Definitions

from The American Heritage® Dictionary of the English Language, 5th Edition.

  • noun A shallow place in a body of water, such as a river, where one can cross by walking or riding on an animal or in a vehicle.
  • transitive verb To cross (a body of water) at a ford.

from The Century Dictionary.

  • noun A place in a river or other body of water where it may be passed or crossed by man or beast on foot, or by wading.
  • noun A stream to be crossed.
  • To pass or cross, as a river or other body of water, by walking on the bottom; pass through by wading.

from the GNU version of the Collaborative International Dictionary of English.
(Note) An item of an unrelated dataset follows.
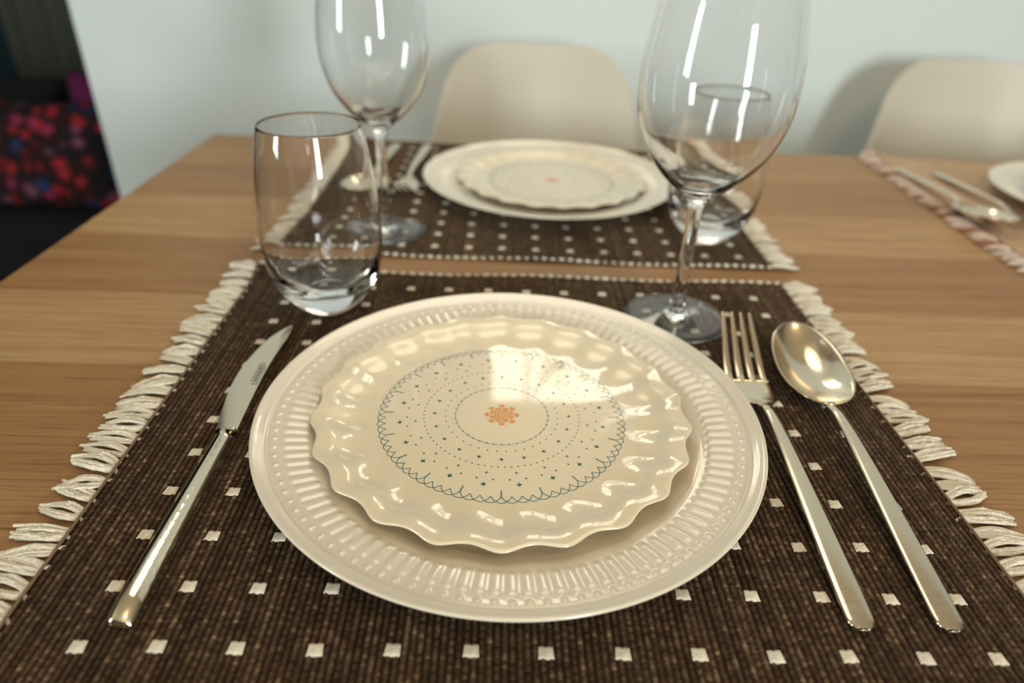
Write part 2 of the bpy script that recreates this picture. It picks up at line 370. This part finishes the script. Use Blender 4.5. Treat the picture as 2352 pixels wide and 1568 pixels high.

  • noun A place in a river, or other water, where it may be passed by man or beast on foot, by wading.
  • noun A stream; a current.
  • transitive verb To pass or cross, as a river or other water, by wading; to wade through.

from Wiktionary, Creative Commons Attribution/Share-Alike License.

  • noun A location where a stream is shallow and the bottom has good footing, making it possible to cross from one side to the other with no bridge, by walking, riding, or driving through the water; a crossing.
  • verb To cross a stream using a ford.

from WordNet 3.0 Copyright 2006 by Princeton University. All rights reserved.

  • noun son of Henry Ford (1893-1943)
  • noun a shallow area in a stream that can be forded
  • verb cross a river where it's shallow
  • noun grandson of Henry Ford (1917-1987)
  • noun United States manufacturer of automobiles who pioneered mass production (1863-1947)
  • noun United States film maker (1896-1973)
  • noun the act of crossing a stream or river by wading or in a car or on a horse
  • noun English writer and editor (1873-1939)
  • noun 38th President of the United States; appointed vice president and succeeded Nixon when Nixon resigned (1913-)

Etymologies

from The American Heritage® Dictionary of the English Language, 4th Edition

[Middle English, from Old English; see per- in Indo-European roots.]

from Wiktionary, Creative Commons Attribution/Share-Alike License

Old English ford. Cognate with English firth, fjord (via Old Norse), German Furt.